Arkansas farms flooded

Arkansas farmers and Extension agents spent Sunday and Monday assessing damage following the weekend’s deadly storms.

In Poinsett County, some farmers awoke to see new lakes where their freshly planted fields stood.

“We got from about 3.5 inches to 12 inches of rain in the county,” said Rick Thompson, Poinsett County Extension staff chair for the University of Arkansas Division of Agriculture. “We have thousands of acres flooded.”

One farmer told Thompson that water had drained quickly off his newly planted corn field, but “it didn’t look good.”

Thompson said the storm also damaged some center pivot irrigation equipment and buildings at a farm store storage compound near the Craighead County border.

The National Weather Service on Sunday said at least eight tornadoes were confirmed from Friday, April 30, and while there were many reports of funnel clouds on Saturday (May 1), no tornadoes had been confirmed.

The tornado that roared through Scotland, Ark., on Friday night was rated an EF3 by the National Weather Service, with winds up to 165 miles per hour.

Aalesha Cartner, Van Buren County 4-H program assistant for the University of Arkansas Division of Agriculture, said Monday that the powerful winds “sucked out rocks as big as car hoods and threw them.”

A farmer in Scotland lost cattle, some of them speared by tree limbs driven by the powerful winds, she said.

A county 4-H group, the C.A.S. Rockin’ Ranchers, dug into cleanup efforts on Saturday. C.A.S. stands for Clinton, Alread and Scotland.

“That’s why some of them didn’t take part in the O’Rama on Saturday,” Cartner said Monday. O’Rama is a group of competitions for 4-H’ers that allows them to advance to higher levels of competition.

Woodruff County Extension Staff Chair Eugene Terhune said the county received between 3 inches and 8 inches of rain over the weekend.
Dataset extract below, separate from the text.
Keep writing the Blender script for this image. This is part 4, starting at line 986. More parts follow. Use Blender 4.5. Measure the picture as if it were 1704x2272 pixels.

High winds damaged an airplane hangar near Penrose on the county’s east side, and a house.

“It’s too early to tell about crops,” he said. “It will depend on how quickly the water will go down.”

Phillips County emerged almost unscathed.

“Many people quit planting here late last week in anticipation of the storm,” said County Extension Agent Robert Goodson. “Rain ranged from about 2.5 inches to 4 inches.”

The relatively dry spring meant many of the drainage areas were “low, so water will run off very quickly,” he said.

Growers had been taking advantage of good weather to get the crops in the ground.

“Planting is about 70 percent complete here,” he said.